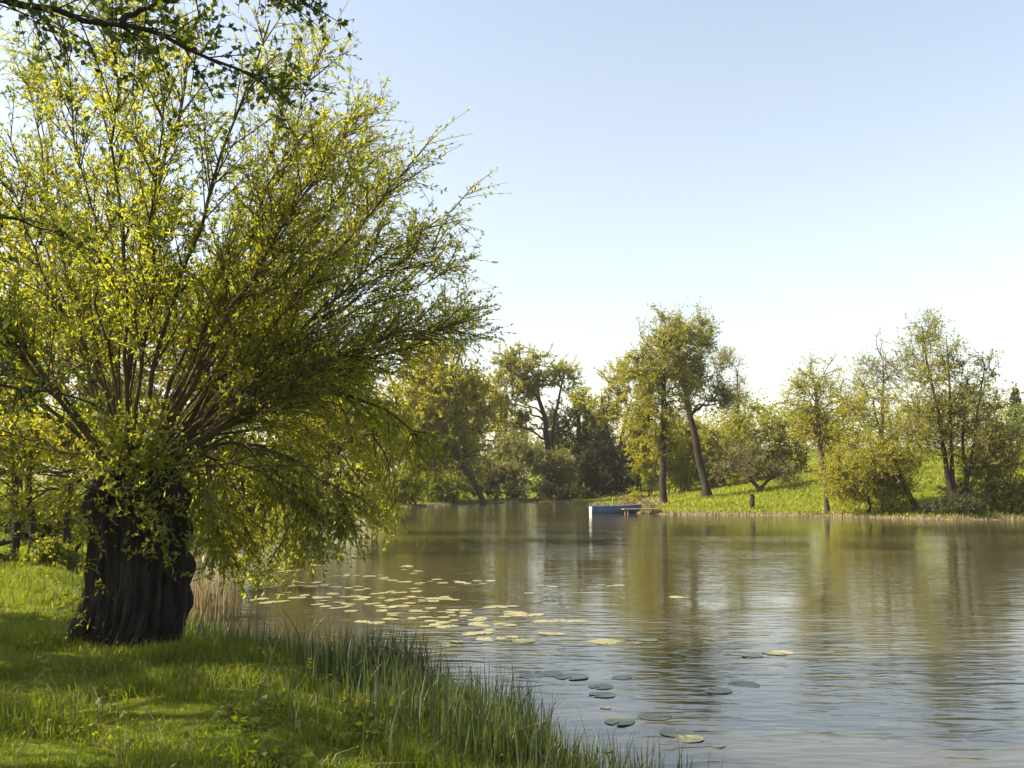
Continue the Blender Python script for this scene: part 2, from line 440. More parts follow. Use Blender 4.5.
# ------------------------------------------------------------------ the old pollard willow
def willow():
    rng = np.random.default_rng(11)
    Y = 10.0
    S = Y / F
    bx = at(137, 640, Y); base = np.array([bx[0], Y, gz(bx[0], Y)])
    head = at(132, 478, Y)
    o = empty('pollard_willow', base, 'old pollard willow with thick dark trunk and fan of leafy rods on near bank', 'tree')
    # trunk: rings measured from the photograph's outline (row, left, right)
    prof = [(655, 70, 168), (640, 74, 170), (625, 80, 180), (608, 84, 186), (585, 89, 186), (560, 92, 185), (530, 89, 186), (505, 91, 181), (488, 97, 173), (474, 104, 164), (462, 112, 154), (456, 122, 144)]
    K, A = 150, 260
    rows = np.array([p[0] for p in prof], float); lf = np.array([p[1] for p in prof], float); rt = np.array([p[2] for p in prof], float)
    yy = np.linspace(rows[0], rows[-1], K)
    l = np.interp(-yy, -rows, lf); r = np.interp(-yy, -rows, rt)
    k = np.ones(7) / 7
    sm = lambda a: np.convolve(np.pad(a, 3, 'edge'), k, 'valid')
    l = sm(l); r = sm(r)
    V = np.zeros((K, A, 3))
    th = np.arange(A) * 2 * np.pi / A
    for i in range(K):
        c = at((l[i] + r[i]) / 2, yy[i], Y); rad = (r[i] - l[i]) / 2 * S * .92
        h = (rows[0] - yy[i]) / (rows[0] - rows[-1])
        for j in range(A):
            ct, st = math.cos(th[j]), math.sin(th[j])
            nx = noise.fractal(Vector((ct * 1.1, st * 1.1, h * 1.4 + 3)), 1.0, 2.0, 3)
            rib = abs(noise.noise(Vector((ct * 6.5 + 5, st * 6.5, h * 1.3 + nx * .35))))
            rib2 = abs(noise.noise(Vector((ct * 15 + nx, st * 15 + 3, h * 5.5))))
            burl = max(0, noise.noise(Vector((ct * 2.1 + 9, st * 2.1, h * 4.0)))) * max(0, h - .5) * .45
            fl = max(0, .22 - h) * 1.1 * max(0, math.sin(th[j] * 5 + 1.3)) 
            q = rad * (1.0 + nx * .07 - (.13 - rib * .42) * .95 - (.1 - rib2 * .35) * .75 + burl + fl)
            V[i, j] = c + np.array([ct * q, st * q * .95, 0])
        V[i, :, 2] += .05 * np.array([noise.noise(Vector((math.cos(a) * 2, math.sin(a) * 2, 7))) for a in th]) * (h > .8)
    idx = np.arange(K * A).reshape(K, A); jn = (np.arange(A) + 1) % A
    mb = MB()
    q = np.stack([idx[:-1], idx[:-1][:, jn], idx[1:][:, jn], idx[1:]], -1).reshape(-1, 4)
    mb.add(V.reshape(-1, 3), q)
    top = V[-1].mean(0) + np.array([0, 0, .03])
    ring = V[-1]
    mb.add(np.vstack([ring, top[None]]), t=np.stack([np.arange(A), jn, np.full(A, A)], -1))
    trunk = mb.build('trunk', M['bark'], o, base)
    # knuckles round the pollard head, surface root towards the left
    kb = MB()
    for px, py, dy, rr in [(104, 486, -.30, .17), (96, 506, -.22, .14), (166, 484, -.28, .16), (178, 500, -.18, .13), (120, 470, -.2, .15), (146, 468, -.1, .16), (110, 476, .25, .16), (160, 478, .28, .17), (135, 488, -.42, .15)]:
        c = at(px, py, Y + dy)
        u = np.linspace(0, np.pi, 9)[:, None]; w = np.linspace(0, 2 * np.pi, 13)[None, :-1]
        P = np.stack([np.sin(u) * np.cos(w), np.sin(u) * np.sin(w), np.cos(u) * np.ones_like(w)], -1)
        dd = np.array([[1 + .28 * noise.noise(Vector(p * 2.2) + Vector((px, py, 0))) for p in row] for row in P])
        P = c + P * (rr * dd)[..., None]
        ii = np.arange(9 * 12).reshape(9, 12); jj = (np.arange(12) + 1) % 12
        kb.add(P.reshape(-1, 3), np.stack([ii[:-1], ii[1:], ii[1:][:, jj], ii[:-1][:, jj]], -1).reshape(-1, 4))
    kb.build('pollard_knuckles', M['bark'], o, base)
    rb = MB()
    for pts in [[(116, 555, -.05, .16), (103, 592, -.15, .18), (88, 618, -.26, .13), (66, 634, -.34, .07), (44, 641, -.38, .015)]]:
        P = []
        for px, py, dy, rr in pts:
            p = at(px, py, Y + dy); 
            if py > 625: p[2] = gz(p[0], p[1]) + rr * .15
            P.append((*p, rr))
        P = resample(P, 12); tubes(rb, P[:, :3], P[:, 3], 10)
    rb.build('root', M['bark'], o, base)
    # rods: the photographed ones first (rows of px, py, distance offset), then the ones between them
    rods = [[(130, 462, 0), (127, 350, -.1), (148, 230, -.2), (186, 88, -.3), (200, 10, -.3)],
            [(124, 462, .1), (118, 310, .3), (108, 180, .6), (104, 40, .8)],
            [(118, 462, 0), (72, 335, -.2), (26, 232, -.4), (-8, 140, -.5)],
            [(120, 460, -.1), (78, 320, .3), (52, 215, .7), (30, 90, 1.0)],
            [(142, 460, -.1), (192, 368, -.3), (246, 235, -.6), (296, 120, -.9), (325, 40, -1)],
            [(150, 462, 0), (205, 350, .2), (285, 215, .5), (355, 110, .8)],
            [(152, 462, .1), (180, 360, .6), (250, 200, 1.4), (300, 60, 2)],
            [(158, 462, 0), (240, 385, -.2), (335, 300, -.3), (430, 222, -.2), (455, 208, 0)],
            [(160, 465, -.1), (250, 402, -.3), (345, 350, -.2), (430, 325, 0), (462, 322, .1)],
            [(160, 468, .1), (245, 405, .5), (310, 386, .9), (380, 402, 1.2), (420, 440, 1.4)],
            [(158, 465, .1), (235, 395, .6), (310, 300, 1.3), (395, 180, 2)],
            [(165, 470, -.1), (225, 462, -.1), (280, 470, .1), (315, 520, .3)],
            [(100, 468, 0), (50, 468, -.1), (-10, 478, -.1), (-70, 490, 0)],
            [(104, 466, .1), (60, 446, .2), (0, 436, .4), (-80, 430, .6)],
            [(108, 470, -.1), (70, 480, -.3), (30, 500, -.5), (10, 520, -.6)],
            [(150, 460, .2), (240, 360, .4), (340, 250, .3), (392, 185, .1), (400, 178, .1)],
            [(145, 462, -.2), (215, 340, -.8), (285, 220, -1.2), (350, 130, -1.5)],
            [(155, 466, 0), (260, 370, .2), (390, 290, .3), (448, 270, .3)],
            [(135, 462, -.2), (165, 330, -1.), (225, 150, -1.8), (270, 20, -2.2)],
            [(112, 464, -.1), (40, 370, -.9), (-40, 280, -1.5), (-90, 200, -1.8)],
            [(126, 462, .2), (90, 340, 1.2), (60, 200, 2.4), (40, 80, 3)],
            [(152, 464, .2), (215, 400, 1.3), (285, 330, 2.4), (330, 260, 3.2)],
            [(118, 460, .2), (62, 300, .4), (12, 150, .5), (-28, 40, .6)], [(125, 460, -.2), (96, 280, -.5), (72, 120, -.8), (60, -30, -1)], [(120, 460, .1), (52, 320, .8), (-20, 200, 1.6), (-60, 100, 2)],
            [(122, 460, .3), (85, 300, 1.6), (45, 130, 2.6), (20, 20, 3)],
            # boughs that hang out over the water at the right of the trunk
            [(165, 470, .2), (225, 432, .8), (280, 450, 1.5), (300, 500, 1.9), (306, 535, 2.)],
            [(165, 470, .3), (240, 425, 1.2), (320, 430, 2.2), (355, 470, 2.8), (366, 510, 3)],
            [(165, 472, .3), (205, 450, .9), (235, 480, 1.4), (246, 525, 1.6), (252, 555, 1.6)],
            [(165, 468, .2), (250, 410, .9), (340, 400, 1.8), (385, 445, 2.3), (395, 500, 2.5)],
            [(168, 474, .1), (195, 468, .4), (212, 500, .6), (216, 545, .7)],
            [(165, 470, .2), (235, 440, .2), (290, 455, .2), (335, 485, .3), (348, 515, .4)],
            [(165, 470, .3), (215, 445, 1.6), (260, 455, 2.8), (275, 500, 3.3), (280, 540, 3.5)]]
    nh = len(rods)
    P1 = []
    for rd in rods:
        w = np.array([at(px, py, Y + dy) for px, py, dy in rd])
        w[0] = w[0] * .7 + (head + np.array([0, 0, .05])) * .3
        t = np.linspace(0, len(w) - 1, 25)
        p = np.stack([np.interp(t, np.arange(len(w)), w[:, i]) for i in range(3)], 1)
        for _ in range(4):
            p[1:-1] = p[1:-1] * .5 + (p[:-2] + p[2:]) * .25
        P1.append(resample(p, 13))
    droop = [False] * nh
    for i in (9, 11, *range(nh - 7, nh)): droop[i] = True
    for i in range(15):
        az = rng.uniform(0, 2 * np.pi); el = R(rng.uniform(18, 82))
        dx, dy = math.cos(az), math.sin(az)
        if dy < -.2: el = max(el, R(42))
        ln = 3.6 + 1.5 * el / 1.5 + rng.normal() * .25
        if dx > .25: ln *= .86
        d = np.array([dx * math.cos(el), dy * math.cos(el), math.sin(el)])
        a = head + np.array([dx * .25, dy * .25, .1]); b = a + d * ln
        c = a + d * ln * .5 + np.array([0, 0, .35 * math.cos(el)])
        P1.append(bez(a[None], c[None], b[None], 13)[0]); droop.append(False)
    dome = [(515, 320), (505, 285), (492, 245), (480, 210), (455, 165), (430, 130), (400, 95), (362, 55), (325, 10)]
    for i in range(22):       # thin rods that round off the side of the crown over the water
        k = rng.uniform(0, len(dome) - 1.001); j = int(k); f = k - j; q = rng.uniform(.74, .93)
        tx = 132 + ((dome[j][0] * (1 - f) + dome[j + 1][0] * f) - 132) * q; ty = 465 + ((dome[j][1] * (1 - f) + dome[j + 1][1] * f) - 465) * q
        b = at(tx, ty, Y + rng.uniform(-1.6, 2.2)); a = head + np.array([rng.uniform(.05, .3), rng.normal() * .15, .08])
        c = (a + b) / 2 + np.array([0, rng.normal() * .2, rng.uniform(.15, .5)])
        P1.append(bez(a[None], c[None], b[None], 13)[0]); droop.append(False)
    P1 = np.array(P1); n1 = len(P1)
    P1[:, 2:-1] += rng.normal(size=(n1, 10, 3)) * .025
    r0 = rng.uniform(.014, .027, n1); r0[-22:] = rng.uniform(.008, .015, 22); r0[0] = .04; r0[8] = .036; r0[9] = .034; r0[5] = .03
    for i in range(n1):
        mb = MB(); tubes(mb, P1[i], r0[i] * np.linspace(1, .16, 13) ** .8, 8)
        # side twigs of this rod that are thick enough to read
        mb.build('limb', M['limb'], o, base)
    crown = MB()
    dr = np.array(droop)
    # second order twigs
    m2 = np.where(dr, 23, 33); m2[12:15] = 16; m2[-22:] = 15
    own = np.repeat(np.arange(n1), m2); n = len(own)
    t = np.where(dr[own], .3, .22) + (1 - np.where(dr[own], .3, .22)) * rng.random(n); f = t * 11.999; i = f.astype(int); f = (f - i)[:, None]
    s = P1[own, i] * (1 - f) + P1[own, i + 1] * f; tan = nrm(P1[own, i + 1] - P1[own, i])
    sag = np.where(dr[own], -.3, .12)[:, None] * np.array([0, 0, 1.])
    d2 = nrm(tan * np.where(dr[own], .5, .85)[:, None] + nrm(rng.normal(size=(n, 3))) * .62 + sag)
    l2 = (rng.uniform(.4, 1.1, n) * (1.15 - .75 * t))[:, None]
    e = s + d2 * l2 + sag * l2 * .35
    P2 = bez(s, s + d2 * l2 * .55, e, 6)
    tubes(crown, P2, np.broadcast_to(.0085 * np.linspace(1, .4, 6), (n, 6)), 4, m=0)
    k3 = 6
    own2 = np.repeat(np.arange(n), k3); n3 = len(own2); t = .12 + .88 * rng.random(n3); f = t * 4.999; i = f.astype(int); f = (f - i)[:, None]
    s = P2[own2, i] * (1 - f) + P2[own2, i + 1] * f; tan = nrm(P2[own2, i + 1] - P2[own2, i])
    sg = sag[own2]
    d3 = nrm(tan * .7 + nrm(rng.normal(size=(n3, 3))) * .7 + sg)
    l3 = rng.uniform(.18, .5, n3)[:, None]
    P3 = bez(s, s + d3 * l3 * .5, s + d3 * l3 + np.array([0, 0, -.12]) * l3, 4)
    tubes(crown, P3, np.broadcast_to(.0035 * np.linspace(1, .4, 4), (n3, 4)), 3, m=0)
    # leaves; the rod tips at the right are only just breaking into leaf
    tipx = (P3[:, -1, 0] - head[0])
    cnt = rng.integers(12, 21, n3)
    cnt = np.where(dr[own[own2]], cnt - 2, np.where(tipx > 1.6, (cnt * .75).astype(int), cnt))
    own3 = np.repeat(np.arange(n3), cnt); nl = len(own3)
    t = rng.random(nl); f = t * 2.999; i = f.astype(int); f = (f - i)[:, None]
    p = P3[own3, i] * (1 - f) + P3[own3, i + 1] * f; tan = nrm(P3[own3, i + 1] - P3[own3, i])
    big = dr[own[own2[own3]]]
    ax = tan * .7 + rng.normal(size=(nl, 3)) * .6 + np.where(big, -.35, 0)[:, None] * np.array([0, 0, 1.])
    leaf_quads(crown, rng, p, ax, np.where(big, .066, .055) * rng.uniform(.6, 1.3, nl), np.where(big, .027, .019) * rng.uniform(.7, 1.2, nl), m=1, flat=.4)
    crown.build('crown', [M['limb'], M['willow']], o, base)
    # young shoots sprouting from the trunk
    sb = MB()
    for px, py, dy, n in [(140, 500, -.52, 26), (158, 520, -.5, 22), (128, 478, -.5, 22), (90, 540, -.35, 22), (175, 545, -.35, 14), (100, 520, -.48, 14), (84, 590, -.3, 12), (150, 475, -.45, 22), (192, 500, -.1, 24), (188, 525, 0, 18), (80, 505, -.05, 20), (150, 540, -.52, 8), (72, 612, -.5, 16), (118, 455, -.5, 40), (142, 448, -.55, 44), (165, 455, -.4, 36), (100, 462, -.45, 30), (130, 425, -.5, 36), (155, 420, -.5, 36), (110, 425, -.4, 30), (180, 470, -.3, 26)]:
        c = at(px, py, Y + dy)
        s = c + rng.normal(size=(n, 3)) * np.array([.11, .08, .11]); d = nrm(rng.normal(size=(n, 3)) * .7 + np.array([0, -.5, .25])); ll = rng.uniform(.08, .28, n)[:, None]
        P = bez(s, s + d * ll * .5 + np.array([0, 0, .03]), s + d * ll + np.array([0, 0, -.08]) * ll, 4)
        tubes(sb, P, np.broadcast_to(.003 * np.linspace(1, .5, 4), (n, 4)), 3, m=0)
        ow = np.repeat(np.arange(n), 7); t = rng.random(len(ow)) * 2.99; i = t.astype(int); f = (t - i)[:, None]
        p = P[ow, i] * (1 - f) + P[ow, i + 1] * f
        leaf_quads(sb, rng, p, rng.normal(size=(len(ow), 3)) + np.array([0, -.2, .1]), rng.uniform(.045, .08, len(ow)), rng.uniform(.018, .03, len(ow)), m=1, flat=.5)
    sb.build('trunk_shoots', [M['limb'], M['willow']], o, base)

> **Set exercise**
Find the lines that include the string "build", then copy each of them.

> **Answer to the exercise**
    trunk = mb.build('trunk', M['bark'], o, base)
    kb.build('pollard_knuckles', M['bark'], o, base)
    rb.build('root', M['bark'], o, base)
        mb.build('limb', M['limb'], o, base)
    crown.build('crown', [M['limb'], M['willow']], o, base)
    sb.build('trunk_shoots', [M['limb'], M['willow']], o, base)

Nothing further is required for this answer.